▸ AIM OF THE EXERCISE: Return the lines that follow, exactly as they appear, from the first through the one containing "SC.camera = cam"; no pictures are to be included.

▸ PROVIDED MATERIAL:
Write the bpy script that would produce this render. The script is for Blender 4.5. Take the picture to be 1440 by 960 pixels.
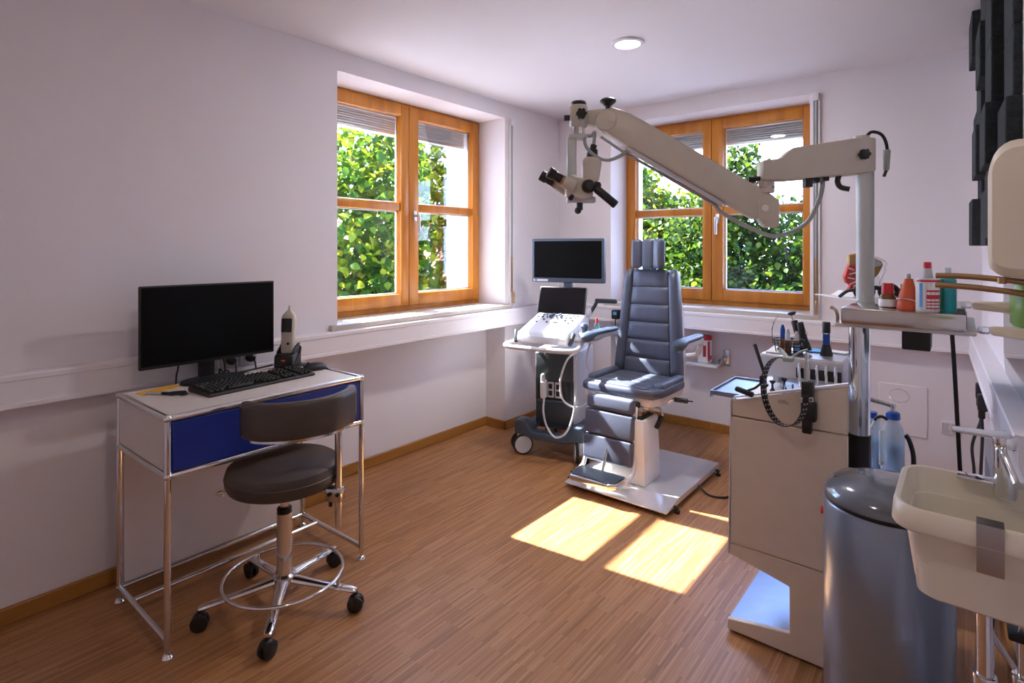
import bpy, bmesh, math, random
from mathutils import Matrix, Vector, Euler
import numpy as np

random.seed(7)
PI = math.pi
SC = bpy.context.scene
for _o in list(bpy.data.objects):
    bpy.data.objects.remove(_o)
COL = SC.collection

# ------------------------------------------------------------------ camera
cam_d = bpy.data.cameras.new('camera')
cam = bpy.data.objects.new('camera', cam_d)
COL.objects.link(cam)
cam.location = (2.625, 0.0, 1.32)
cam.rotation_euler = (math.radians(90), 0, math.radians(38.995))
cam_d.sensor_width = 36
cam_d.lens = 788 / 1440 * 36
cam_d.shift_y = -130 / 1440
cam_d.clip_start = 0.05
cam_d.clip_end = 300
SC.camera = cam

# ------------------------------------------------------------------ sky, sun, exposure
wld = bpy.data.worlds.new('sky')
SC.world = wld
wld.use_nodes = True
_nt = wld.node_tree
_nt.nodes.clear()
_out = _nt.nodes.new('ShaderNodeOutputWorld')
_bg = _nt.nodes.new('ShaderNodeBackground')
_bg.inputs['Strength'].default_value = 7.5
_tc = _nt.nodes.new('ShaderNodeTexCoord')
_sep = _nt.nodes.new('ShaderNodeSeparateXYZ')
_ramp = _nt.nodes.new('ShaderNodeValToRGB')
_ramp.color_ramp.elements[0].position = 0.0
_ramp.color_ramp.elements[0].color = (0.56, 0.68, 1.0, 1)
_ramp.color_ramp.elements[1].position = 0.8
_ramp.color_ramp.elements[1].color = (0.28, 0.45, 1.0, 1)
_nt.links.new(_tc.outputs['Generated'], _sep.inputs[0])
_nt.links.new(_sep.outputs['Z'], _ramp.inputs[0])
_nt.links.new(_ramp.outputs[0], _bg.inputs['Color'])
_nt.links.new(_bg.outputs[0], _out.inputs[0])

sun_d = bpy.data.lights.new('sun', 'SUN')
sun_d.energy = 66.0
sun_d.color = (1.0, 0.96, 0.95)
sun_d.angle = math.radians(0.6)
sun = bpy.data.objects.new('sun', sun_d)
COL.objects.link(sun)
sun.rotation_euler = Vector((1.0, 0.113, -0.945)).to_track_quat('-Z', 'Y').to_euler()

SC.view_settings.view_transform = 'Standard'
SC.view_settings.look = 'None'
SC.view_settings.gamma = 1.0
SC.view_settings.use_curve_mapping = False
SC.view_settings.exposure = 0.92
SC.cycles.max_bounces = 14
SC.cycles.diffuse_bounces = 8
SC.cycles.glossy_bounces = 5
SC.cycles.transmission_bounces = 8
SC.cycles.transparent_max_bounces = 24
SC.cycles.sample_clamp_indirect = 6.0
SC.cycles.use_denoising = True
SC.cycles.caustics_reflective = True
SC.cycles.blur_glossy = 1.0
SC.cycles.caustics_refractive = False

# ------------------------------------------------------------------ materials
def _new(name):
    m = bpy.data.materials.new(name)
    m.use_nodes = True
    nt = m.node_tree
    b = nt.nodes['Principled BSDF']
    return m, nt, b


def pmat(name, col, rough=0.5, metal=0.0, var=0.06, scale=18.0, bump=0.0, bscale=60.0, coat=0.0, spec=0.5,
         stretch=None, rvar=0.0):
    """principled surface with a noise-driven colour variation and optional fine relief"""
    m, nt, b = _new(name)
    tc = nt.nodes.new('ShaderNodeTexCoord')
    mp = nt.nodes.new('ShaderNodeMapping')
    nt.links.new(tc.outputs['Object'], mp.inputs['Vector'])
    if stretch:
        mp.inputs['Scale'].default_value = stretch
    n = nt.nodes.new('ShaderNodeTexNoise')
    n.inputs['Scale'].default_value = scale
    n.inputs['Detail'].default_value = 4
    nt.links.new(mp.outputs[0], n.inputs['Vector'])
    r = nt.nodes.new('ShaderNodeValToRGB')
    r.color_ramp.elements[0].position = 0.3
    r.color_ramp.elements[1].position = 0.7
    r.color_ramp.elements[0].color = tuple(max(0, c * (1 - var)) for c in col) + (1,)
    r.color_ramp.elements[1].color = tuple(min(1, c * (1 + var)) for c in col) + (1,)
    nt.links.new(n.outputs['Fac'], r.inputs[0])
    nt.links.new(r.outputs[0], b.inputs['Base Color'])
    b.inputs['Roughness'].default_value = rough
    b.inputs['Metallic'].default_value = metal
    b.inputs['Specular IOR Level'].default_value = spec
    if coat:
        b.inputs['Coat Weight'].default_value = coat
        b.inputs['Coat Roughness'].default_value = 0.08
    if bump:
        n2 = nt.nodes.new('ShaderNodeTexNoise')
        n2.inputs['Scale'].default_value = bscale
        n2.inputs['Detail'].default_value = 3
        nt.links.new(mp.outputs[0], n2.inputs['Vector'])
        bp = nt.nodes.new('ShaderNodeBump')
        bp.inputs['Strength'].default_value = bump
        bp.inputs['Distance'].default_value = 0.01
        nt.links.new(n2.outputs['Fac'], bp.inputs['Height'])
        nt.links.new(bp.outputs[0], b.inputs['Normal'])
    return m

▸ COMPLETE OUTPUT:
Write the bpy script that would produce this render. The script is for Blender 4.5. Take the picture to be 1440 by 960 pixels.
import bpy, bmesh, math, random
from mathutils import Matrix, Vector, Euler
import numpy as np

random.seed(7)
PI = math.pi
SC = bpy.context.scene
for _o in list(bpy.data.objects):
    bpy.data.objects.remove(_o)
COL = SC.collection

# ------------------------------------------------------------------ camera
cam_d = bpy.data.cameras.new('camera')
cam = bpy.data.objects.new('camera', cam_d)
COL.objects.link(cam)
cam.location = (2.625, 0.0, 1.32)
cam.rotation_euler = (math.radians(90), 0, math.radians(38.995))
cam_d.sensor_width = 36
cam_d.lens = 788 / 1440 * 36
cam_d.shift_y = -130 / 1440
cam_d.clip_start = 0.05
cam_d.clip_end = 300
SC.camera = cam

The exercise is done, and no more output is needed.